The Uri L’tzedek announcement comes just days after the arrest of two plant supervisors on charges of aiding and abetting the use of fraudulent identification. Juan Carlos Guerrero Espinoza and Martin De la Rosa Loera are the first supervisory workers to be charged.

A third warrant was issued for another supervisor, Hosam Amara, a 43-year-old said to be of Palestinian origin who was rumored to have fled Postville the week after the raid.

To date, no charges have been brought against Agriprocessors’ owner, a Chabad-Lubavitcher from Brooklyn, or any other members of the company’s upper management.

But Nathan Lewin, a prominent attorney representing the company, is accusing the U.S. government of “selective prosecution” in its targeting of the company.

“The government should be asked why it picked on Agri, a relatively small meat-packing plant, to make its point about illegal immigrants working at such plants,” Lewin wrote in a statement to JTA. “This is a great injustice in light of the fact that Agri has made a major contribution to Jewish religious life in the U.S. by providing high-quality packaged kosher meats now available in supermarkets across the country.

“The Orthodox Jewish community should call the government to account for the damage it is doing by this selective prosecution of Agri.”

Under the Bush administration, federal authorities have escalated their crackdown on illegal workers.

According to the Houston Chronicle, 1,755 individuals were detained in May alone by U.S. Immigration and Customs Enforcement, including 389 Agriprocessors employees. Slightly more than 3,700 illegal immigrants have been arrested in dozens of sweeps since last October, according to the federal government.

In a rare example of company owners facing charges related to illegal workers, federal authorities last week charged two owners and three supervisors at a rag-exporting company in Houston with conspiracy to harbor illegal immigrants, inducing them to come into the country and engage in illegal hiring practices.

Those arrests follow the June 25 roundup of 166 illegal workers at the company, Action Rags USA.

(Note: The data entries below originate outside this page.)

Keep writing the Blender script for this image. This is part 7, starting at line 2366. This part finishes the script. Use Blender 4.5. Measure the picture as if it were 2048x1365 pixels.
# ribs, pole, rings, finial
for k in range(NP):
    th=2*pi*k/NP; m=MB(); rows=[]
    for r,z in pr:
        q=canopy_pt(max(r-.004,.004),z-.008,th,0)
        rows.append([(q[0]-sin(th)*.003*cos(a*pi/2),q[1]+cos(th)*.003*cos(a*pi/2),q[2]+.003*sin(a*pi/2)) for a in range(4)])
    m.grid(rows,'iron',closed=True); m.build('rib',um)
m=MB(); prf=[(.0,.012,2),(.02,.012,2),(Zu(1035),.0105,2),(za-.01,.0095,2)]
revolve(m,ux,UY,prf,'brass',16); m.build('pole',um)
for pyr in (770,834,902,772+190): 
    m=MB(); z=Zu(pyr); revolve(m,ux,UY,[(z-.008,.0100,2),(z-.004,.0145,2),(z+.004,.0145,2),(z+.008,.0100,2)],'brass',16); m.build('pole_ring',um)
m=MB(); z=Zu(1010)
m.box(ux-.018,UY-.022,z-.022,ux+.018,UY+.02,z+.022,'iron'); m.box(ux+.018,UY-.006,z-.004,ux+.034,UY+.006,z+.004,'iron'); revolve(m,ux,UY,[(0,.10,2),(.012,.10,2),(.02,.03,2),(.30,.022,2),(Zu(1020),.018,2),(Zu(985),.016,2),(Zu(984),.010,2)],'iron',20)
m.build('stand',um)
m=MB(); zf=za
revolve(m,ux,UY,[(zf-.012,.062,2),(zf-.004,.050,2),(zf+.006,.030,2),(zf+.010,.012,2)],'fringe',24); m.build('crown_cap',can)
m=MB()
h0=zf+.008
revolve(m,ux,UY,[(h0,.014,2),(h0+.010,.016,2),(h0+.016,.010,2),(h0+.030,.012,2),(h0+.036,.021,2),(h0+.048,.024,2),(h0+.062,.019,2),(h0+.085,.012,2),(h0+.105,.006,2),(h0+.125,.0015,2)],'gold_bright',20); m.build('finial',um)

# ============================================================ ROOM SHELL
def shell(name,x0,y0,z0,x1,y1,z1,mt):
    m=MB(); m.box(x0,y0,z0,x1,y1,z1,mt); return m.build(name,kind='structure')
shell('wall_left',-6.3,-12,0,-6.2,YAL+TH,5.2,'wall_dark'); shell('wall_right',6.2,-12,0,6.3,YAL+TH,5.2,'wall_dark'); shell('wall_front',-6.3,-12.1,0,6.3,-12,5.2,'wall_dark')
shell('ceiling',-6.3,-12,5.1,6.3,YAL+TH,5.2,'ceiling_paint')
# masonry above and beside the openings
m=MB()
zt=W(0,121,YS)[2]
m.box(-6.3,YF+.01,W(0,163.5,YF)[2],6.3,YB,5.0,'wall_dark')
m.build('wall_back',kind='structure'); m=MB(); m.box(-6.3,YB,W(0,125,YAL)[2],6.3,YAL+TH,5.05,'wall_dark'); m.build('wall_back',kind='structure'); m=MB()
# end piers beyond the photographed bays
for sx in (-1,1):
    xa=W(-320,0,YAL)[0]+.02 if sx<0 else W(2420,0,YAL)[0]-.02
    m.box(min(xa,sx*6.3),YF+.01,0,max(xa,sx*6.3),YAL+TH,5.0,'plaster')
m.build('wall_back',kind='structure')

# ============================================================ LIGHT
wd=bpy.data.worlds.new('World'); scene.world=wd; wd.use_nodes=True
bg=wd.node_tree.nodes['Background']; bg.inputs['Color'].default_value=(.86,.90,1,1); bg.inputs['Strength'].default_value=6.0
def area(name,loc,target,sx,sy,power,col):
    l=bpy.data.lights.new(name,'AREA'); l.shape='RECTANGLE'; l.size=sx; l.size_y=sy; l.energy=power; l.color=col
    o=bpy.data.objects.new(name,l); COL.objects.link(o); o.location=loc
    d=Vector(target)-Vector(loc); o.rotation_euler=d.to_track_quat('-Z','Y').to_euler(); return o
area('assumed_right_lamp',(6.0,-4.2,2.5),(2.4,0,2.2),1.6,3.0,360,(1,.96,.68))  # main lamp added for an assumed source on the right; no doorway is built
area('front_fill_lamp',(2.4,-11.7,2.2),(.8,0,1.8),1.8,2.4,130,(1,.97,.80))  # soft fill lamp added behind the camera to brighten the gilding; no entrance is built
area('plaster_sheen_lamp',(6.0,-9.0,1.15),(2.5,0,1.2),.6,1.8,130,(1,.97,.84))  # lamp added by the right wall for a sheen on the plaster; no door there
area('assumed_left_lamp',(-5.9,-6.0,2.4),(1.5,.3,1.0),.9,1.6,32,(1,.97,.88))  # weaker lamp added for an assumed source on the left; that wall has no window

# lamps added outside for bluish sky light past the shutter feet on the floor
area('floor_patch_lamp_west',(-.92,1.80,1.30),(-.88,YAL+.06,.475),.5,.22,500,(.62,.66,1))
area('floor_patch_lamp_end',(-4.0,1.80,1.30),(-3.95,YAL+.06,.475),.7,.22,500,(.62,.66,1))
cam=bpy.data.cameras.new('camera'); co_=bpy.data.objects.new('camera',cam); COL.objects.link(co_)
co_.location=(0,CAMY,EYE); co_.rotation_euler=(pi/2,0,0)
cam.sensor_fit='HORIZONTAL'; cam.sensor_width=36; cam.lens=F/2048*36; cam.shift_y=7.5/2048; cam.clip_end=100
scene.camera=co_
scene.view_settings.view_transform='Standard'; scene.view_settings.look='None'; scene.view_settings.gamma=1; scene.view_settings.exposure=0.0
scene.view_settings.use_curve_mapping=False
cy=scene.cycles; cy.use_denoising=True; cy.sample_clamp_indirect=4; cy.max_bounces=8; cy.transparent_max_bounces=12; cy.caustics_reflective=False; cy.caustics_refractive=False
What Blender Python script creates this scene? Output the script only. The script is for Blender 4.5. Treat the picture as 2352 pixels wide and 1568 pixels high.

The Houston case bears other striking resemblances to what unfolded in Postville: Both featured months-long undercover investigations involving government informants posing as illegal workers in an effort to gain employment.

Like Agriprocessors, Action Rags is facing claims that it employed underage workers and that working conditions were substandard. Representatives of the Houston company have denied all wrongdoing.

Agriprocessors also has denied the charges leveled against the firm while struggling to repair its damaged public image. The company has hired the high-profile public relations firm 5WPR, and last week ran advertisements in major Jewish newspapers.

The ad states that “Agriprocessors was never faced with a government imposed recall” for food contamination. But according to a spokesman for the U.S. Department of Agriculture’s Food Safety and Inspection Service, there is no such thing as a government-imposed recall. All recalls are voluntary; Agriprocessors had two last year.

In July 2007, the company recalled about 35,000 pounds of frozen beef and chicken products because the label failed to indicate the foods may contain a known allergen. In January that year, the company recalled about 2,700 pounds of hot dogs due to possible underprocessing.

The ad further claims that rabbinical supervisors are present “in all parts of the plant, with no exception.” That claim contradicts an account by Rabbi Seth Mandel, the head of meat supervision for the Orthodox Union, one of the supervising agencies certifying Agriprocessors as kosher.

According to a May 26 e-mail obtained by JTA, Mandel wrote, “I go all over the plant when I visit, and the mashgichim that work for the OU also do, but only into areas where meat is processed. We do not visit the water treatment plant, nor the sheds where some materials are stored, nor houses where gentile workers live.”

In an interview with JTA shortly after the raid, Rabbi Menachem Weissmandl, the head kosher supervisor, said his rabbinical staff supervised “every inch of that place,” including non-production areas where non-Jewish workers eat and change their clothes.

An Agriprocessors spokesman, Juda Engelmayer, said he believed Mandel was mistaken.